Senza entrare nel merito delle statistiche e non annoiare il lettore proviamo a sviluppare un ragionamento: morti e infortuni non diminuiscono, il fenomeno è endemico e numerose malattie professionali non sono state ancora riconosciute come tali. I lavoratori extracomunitari sono spesso carne da macello, costretti a lavorare in condizione cosi’ precarie che malattie e infortuni non sono incidenti di percorso ma la conseguenza di prassi a dir poco disumane. Gli infortuni e le malattie non fanno distinzioni etniche e religiose, sono maggiori in alcune province e in taluni ambiti lavorativi , colpiscono i giovani o gli anziani per motivi diversi, i primi perchè senza formazione e addestramento o cosi’ impauriti di perdere il lavoro che accettano ritmi massacranti, i secondi ormai troppo logorati da anni di lavoro\sfruttamento per sostenere ritmi intensi.
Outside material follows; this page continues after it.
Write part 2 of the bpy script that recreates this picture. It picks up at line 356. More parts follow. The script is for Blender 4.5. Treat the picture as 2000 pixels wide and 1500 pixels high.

Nel 2018 sono tornare a crescere le malattie professionali, almeno quelle già protocollate dall’Inail e riconosciute come tali , anche in questo caso sarebbe importante guardare alle singole patologie e alla loro collocazione geografica giusto per comprendere che i danni all’ambiente e all’uomo derivanti dall’uso di sostanze pericolose sono una piaga mai debellata come dimostrano le decine di siti inquinati che da lustri attendono di essere bonificati. Sulle singole malattie il ragionamento da fare sarebbe ancora piu’ lungo, basti ricordare che patologie osteo muscolari, legate al sistema nervoso o all’udito denotano non solo l’assenza di dpi(dispostivi di protezione individuali) ma anche processi lavorativi ripetuti e senza controllo nonchè l’insorgere di fenomeni sempre piu’ diffusi come depressioni e stati di ansia legati alla pressione padronale nei luoghi di lavoro.
Alla luce di queste considerazioni, chi puo’ allora pensare a ridurre il contributo delle imprese all’Inail? Magari potremmo aprire un dibattito sull’utilizzo di questi soldi ma gli sconti alle imprese si tramutano sempre in aumento dello sfruttamento, libertà di licenziamento, crescita di patologie, infortuni e morti sul lavoro. E’ bene ricordarlo agli smemorati di turno.